▶ _What you need to do_
Print the listing below in its entirety, character for character.

----------

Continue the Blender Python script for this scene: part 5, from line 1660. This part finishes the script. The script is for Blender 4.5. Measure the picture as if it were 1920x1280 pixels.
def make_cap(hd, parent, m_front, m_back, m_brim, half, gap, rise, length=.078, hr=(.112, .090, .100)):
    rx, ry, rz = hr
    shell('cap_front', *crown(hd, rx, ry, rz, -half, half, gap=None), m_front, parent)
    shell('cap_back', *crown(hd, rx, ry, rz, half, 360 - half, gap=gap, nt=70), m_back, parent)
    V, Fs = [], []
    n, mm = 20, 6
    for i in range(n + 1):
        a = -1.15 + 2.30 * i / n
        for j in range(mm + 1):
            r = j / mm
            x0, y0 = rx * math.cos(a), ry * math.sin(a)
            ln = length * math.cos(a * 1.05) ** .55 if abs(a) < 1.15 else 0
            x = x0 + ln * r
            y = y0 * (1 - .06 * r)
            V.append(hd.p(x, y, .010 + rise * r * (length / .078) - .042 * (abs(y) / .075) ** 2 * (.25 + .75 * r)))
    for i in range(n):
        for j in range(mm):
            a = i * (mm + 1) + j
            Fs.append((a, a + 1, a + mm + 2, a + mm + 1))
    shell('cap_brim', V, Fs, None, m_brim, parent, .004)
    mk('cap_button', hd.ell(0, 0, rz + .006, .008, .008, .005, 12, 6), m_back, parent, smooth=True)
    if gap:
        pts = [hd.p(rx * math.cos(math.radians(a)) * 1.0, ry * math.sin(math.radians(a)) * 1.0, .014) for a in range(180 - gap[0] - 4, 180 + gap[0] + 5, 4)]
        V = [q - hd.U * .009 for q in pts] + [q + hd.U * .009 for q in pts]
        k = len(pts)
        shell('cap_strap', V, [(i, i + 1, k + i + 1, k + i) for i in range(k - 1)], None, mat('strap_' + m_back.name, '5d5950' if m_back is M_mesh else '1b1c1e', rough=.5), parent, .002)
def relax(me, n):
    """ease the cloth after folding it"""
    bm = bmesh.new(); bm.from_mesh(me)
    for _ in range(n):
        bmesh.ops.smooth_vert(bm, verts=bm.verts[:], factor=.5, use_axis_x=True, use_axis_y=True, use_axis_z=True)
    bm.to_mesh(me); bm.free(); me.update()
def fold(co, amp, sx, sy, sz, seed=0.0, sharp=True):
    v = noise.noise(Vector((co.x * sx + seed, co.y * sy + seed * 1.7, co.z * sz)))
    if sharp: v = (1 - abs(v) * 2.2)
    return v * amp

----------

▶ _Result for this exercise_
Continue the Blender Python script for this scene: part 5, from line 1660. This part finishes the script. The script is for Blender 4.5. Measure the picture as if it were 1920x1280 pixels.
def make_cap(hd, parent, m_front, m_back, m_brim, half, gap, rise, length=.078, hr=(.112, .090, .100)):
    rx, ry, rz = hr
    shell('cap_front', *crown(hd, rx, ry, rz, -half, half, gap=None), m_front, parent)
    shell('cap_back', *crown(hd, rx, ry, rz, half, 360 - half, gap=gap, nt=70), m_back, parent)
    V, Fs = [], []
    n, mm = 20, 6
    for i in range(n + 1):
        a = -1.15 + 2.30 * i / n
        for j in range(mm + 1):
            r = j / mm
            x0, y0 = rx * math.cos(a), ry * math.sin(a)
            ln = length * math.cos(a * 1.05) ** .55 if abs(a) < 1.15 else 0
            x = x0 + ln * r
            y = y0 * (1 - .06 * r)
            V.append(hd.p(x, y, .010 + rise * r * (length / .078) - .042 * (abs(y) / .075) ** 2 * (.25 + .75 * r)))
    for i in range(n):
        for j in range(mm):
            a = i * (mm + 1) + j
            Fs.append((a, a + 1, a + mm + 2, a + mm + 1))
    shell('cap_brim', V, Fs, None, m_brim, parent, .004)
    mk('cap_button', hd.ell(0, 0, rz + .006, .008, .008, .005, 12, 6), m_back, parent, smooth=True)
    if gap:
        pts = [hd.p(rx * math.cos(math.radians(a)) * 1.0, ry * math.sin(math.radians(a)) * 1.0, .014) for a in range(180 - gap[0] - 4, 180 + gap[0] + 5, 4)]
        V = [q - hd.U * .009 for q in pts] + [q + hd.U * .009 for q in pts]
        k = len(pts)
        shell('cap_strap', V, [(i, i + 1, k + i + 1, k + i) for i in range(k - 1)], None, mat('strap_' + m_back.name, '5d5950' if m_back is M_mesh else '1b1c1e', rough=.5), parent, .002)
def relax(me, n):
    """ease the cloth after folding it"""
    bm = bmesh.new(); bm.from_mesh(me)
    for _ in range(n):
        bmesh.ops.smooth_vert(bm, verts=bm.verts[:], factor=.5, use_axis_x=True, use_axis_y=True, use_axis_z=True)
    bm.to_mesh(me); bm.free(); me.update()
def fold(co, amp, sx, sy, sz, seed=0.0, sharp=True):
    v = noise.noise(Vector((co.x * sx + seed, co.y * sy + seed * 1.7, co.z * sz)))
    if sharp: v = (1 - abs(v) * 2.2)
    return v * amp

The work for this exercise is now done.